» Exercise: Look through the material below and copy exactly the lines from the line with "for x, dd in" to the line with "sweep('leg', [at(x, dd, LZ", those two lines included.

» Given data:

▬▬▬

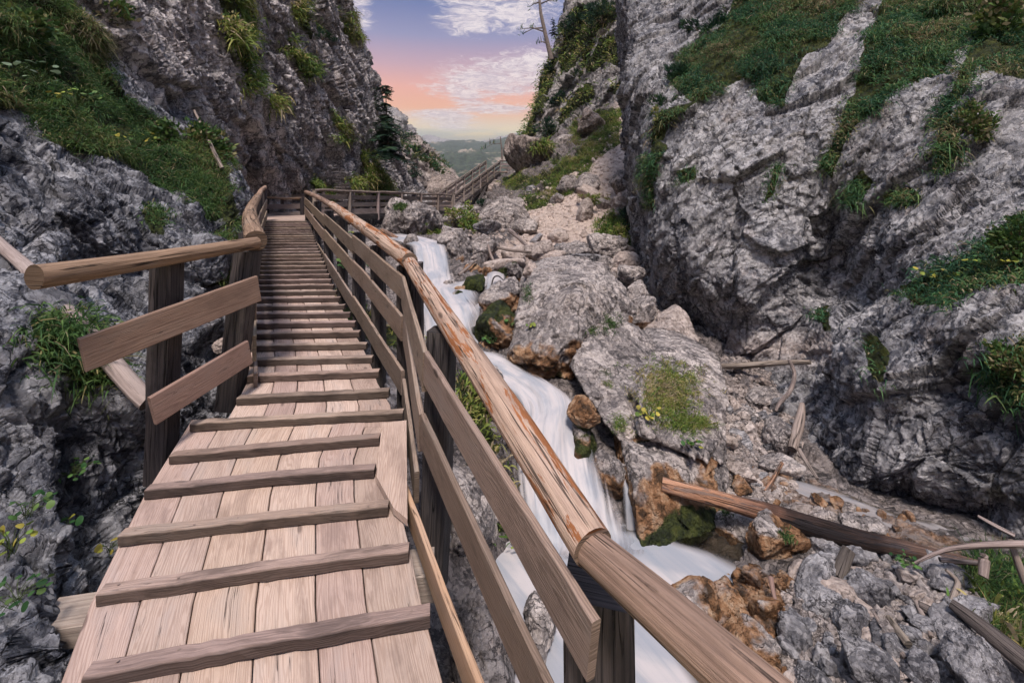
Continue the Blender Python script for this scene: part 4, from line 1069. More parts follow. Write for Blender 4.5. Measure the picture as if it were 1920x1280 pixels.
# cross beam that carries the ramp and sticks out to the left, and stringers below
bp = deck(175, 1150); 
sweep('support_beam', [P(84, 1178, 2.1), P(84, 1178, 2.1) + Vector((1.75, .28, .03))], .19, .15, WOOD_FAR, ramp, seed=5, chamfer=.008)
for (ya, yb, fr, ed) in ((1600, 800, .12, EDGE_LOW), (1600, 800, .85, EDGE_LOW), (790, 420, .08, EDGE_UP), (790, 420, .92, EDGE_UP)):
    pts = []
    for y in np.linspace(ya, yb, 4):
        xl, xr = fit(ed, y); p = deck(xl + (xr - xl) * fr, y); p.z -= .135; pts.append(p)
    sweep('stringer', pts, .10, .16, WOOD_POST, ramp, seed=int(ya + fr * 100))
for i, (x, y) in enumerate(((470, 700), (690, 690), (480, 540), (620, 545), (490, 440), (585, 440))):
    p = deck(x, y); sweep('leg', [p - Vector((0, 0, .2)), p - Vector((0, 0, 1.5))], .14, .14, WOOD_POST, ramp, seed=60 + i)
# landing
lp = thing('landing', 'small boarded landing with bare planks at the head of the ramp', 'landing', P(540, 418, 12.4))
def slab(name, corners, thick, mat, parent, seed, nb=8):
    """planked floor between four corners given in order"""
    a, b, c, d_ = [np.array(q) for q in corners]; r = np.random.default_rng(seed)
    Vs, Qs, U, Cc, off = [], [], [], [], 0
    for k in range(nb):
        t0, t1 = k / nb + .004, (k + 1) / nb - .004
        p = [a + (d_ - a) * t0, b + (c - b) * t0, b + (c - b) * t1, a + (d_ - a) * t1]
        ez = np.array([0, 0, thick])
        V = np.array(p + [q - ez for q in p]); w = np.linalg.norm(p[3] - p[0]); l = np.linalg.norm(p[1] - p[0])
        ou, ov = r.uniform(0, 30, 2)
        Vs.append(V); Qs.append(np.array([(0, 1, 2, 3), (4, 7, 6, 5), (0, 4, 5, 1), (1, 5, 6, 2), (2, 6, 7, 3), (3, 7, 4, 0)]) + off); off += 8
        uvs = np.array([(0, 0), (l, 0), (l, w), (0, w), (0, -.02), (l, -.02), (l, w + .02), (0, w + .02)]) + [ou, ov]
        U.append(uvs); Cc.append(np.tile(np.array([1, 1, 1]) * r.uniform(.8, 1.1), (8, 1)))
    return np_mesh(name, np.concatenate(Vs), np.concatenate(Qs), mat=mat, parent=parent, uv=np.concatenate(U), col=np.concatenate(Cc), smooth=False)
LZ = -.70
def at(x, d, z): return Vector(((x - CX) / F * d, d, z))
slab('deck', [at(496, 12.25, LZ), at(581, 12.25, LZ), at(640, 16.6, LZ), at(500, 16.6, LZ)], .05, WOOD_DECK, lp, 12, 9)
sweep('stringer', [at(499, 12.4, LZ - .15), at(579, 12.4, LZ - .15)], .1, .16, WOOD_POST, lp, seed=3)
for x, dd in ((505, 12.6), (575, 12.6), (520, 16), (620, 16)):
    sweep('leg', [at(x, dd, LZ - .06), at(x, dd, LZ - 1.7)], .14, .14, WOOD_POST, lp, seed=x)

# ---------------- railings
def rail(label, loc):
    return thing('railing', label, 'railing', loc)
def post(pt, top, bot, w, parent, seed, lean=(0, 0), roll=0.0, mat=None):
    a = Vector((pt[0], pt[1], top)); b = Vector((pt[0] - lean[0], pt[1] - lean[1], bot))
    return sweep('post', [b, a], w, w, mat or WOOD_POST, parent, seed=seed, roll=roll, chamfer=.012, wob=.006)
def board(top_edge, h, parent, seed, mat=None, t=.028, name='board'):
    """board whose upper inner edge runs through the given points"""
    pts = [Vector(p) - Vector((0, 0, h / 2)) for p in top_edge]
    return sweep(name, pts, t, h, mat or WOOD_BOARD, parent, seed=seed, seg=.12, wob=.006, chamfer=.004, rough=.012, side=.78)

# short returning railing on the near left
rl = rail('short open-ended railing splaying to the left above the near rocks', P(300, 860, 2.95))
sweep('log_rail', [P(64, 520, 2.2), P(270, 489, 2.72), P(482, 455, 3.42)], .105, .105, WOOD_LOG, rl, True, 21, rnoise=.05, radii=[.062, .054, .044], seg=.05)
sweep('post', [P(300, 900, 3.0), P(313, 493, 2.92)], .14, .14, WOOD_POST, rl, seed=22, chamfer=.012)
sweep('post', [P(430, 765, 3.42), P(465, 470, 3.45)], .15, .15, WOOD_POST, rl, seed=23, chamfer=.012)
sweep('board', [P(152, 667, 2.42), P(484, 541, 3.32)], .03, .192, WOOD_BOARD_WARM, rl, seed=24, seg=.2, wob=.004)
sweep('board', [P(284, 771, 2.70), P(468, 660, 3.30)], .03, .182, WOOD_BOARD_WARM, rl, seed=25, seg=.2, wob=.004)

# long railing up the left of the ramp
ru = rail('long railing with a curved log rail against the rock, left of the battens', P(470, 700, 3.5))
lz = lambda d: -drop(d)
lx = lambda d: float(np.interp(d, [3.4, 5, 7, 9, 12.2], [-1.95, -2.88, -3.99, -5.02, -6.66]))
sweep('log_rail', [P(480, 452, 3.45), P(469, 410, 4.7), P(472, 388, 6.3), P(484, 368, 8.6)], .12, .12, WOOD_LOG, ru, True, 31, rnoise=.06, radii=[.078, .072, .066, .06], seg=.08)
sweep('log_rail', [P(484, 369, 8.5), P(490, 357, 10.6), P(497, 351, 12.4)], .1, .1, WOOD_LOG, ru, True, 32, rnoise=.06, seg=.1)
for k, dd in enumerate((5.2, 7.0, 8.8, 10.6, 12.3)):
    post((lx(dd) - .05, dd), lz(dd) + .86, lz(dd) - .7, .12, ru, 33 + k)
for k, hh in enumerate((.66, .34)):
    for j, (d0, d1) in enumerate(((3.5, 6.2), (6.2, 9.2), (9.2, 12.3))):
        board([(lx(q) + .03, q, lz(q) + hh - .03 * j) for q in (d0, d1)], .2, ru, 40 + k * 4 + j)
rlow = board([(lx(q) + .03, q, lz(q) + .10) for q in (3.4, 4.6)], .2, ru, 49)

# cross railing behind the landing
rc = rail('short cross railing closing the back of the landing', at(500, 15.2, LZ))
sweep('log_rail', [at(497, 15.4, LZ + .62), at(533, 15.5, LZ + .57), at(566, 15.6, LZ + .58)], .08, .08, WOOD_LOG, rc, True, 51, rnoise=.1, seg=.12)
for k, x in enumerate((499, 528, 565)): post((at(x, 15.5, 0).x, 15.5 + .06), LZ + .60, LZ - .3, .1, rc, 52 + k)
board([at(497, 15.45, LZ + .37), at(567, 15.6, LZ + .39)], .17, rc, 56, WOOD_FAR); board([at(499, 15.45, LZ + .07), at(568, 15.6, LZ + .13)], .17, rc, 57, WOOD_FAR)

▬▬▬

» Answer:
for x, dd in ((505, 12.6), (575, 12.6), (520, 16), (620, 16)):
    sweep('leg', [at(x, dd, LZ - .06), at(x, dd, LZ - 1.7)], .14, .14, WOOD_POST, lp, seed=x)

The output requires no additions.